Students Call for Senate to Reject Student Loan Deal

For Immediate Release

Today, college students spoke out to urge Senators to reject the pending student loan deal, which may come up for a vote in the Senate as early as this afternoon.   

"Congress should be doing everything they can to make college more accessible. Yet S. 1334, the Bipartisan Student Loan Certainty Act, would do the exact opposite, by making it harder and more expensive for America's future students to get the education they need," stated Christine Lindstrom, the Higher Education Program Director for U.S. PIRG.     

On July 1, the subsidized Stafford student loan interest rate doubled, from 3.4 to 6.8 percent, causing more than seven million students to incur an additional $1,000 in loan costs. The pending Senate legislation is being sold as a reversal of the rate hike, but in fact it would pay for lower short term interest rates by jacking those rates up within two years, followed by even higher rates throughout the decade.

Lindstrom continued: "If this new agreement is signed into law, by the year 2018, an undergraduate who takes out the maximum in subsidized and unsubsidized Stafford loans will pay $4,700 more over the life of the loan than she would have last year – and $900 more than if the rate simply stayed at 6.8 percent."

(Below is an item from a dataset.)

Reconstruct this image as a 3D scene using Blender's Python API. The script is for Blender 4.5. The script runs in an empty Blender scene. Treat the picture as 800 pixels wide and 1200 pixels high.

Briana Mullen, a rising junior at the University of California, said she was horrified when her subsidized Stafford student loan rate doubled from 3.4 to 6.8 percent on July 1. "While the policy before the Senate will reverse the rate hike and keep my rates low, it pays for my low rate by jacking up the rates that my sixteen-year-old sister will pay, as well as the rates that my little twin brother and sister will pay. There's no difference between us in terms of potential, so there shouldn't be any difference in terms of cost."

Mullen's sixteen year old sister, Dakota Friend, also spoke: "I don’t understand why she gets more affordable loans than I do."

Dominic Campion, a sophomore at the University of Notre Dame, stated, "My eleven-year-old brother should not have to pay for my low rates when she gets to college. Federal policy should invest in all college students, not favor some at the expense of others."

"That the subsidized Stafford student loan rate doubled on July 1 is a big problem. But this attempted fix makes things worse in the long run. This is a bad deal for students, because it will make the problem of student debt even worse," Lindstrom added.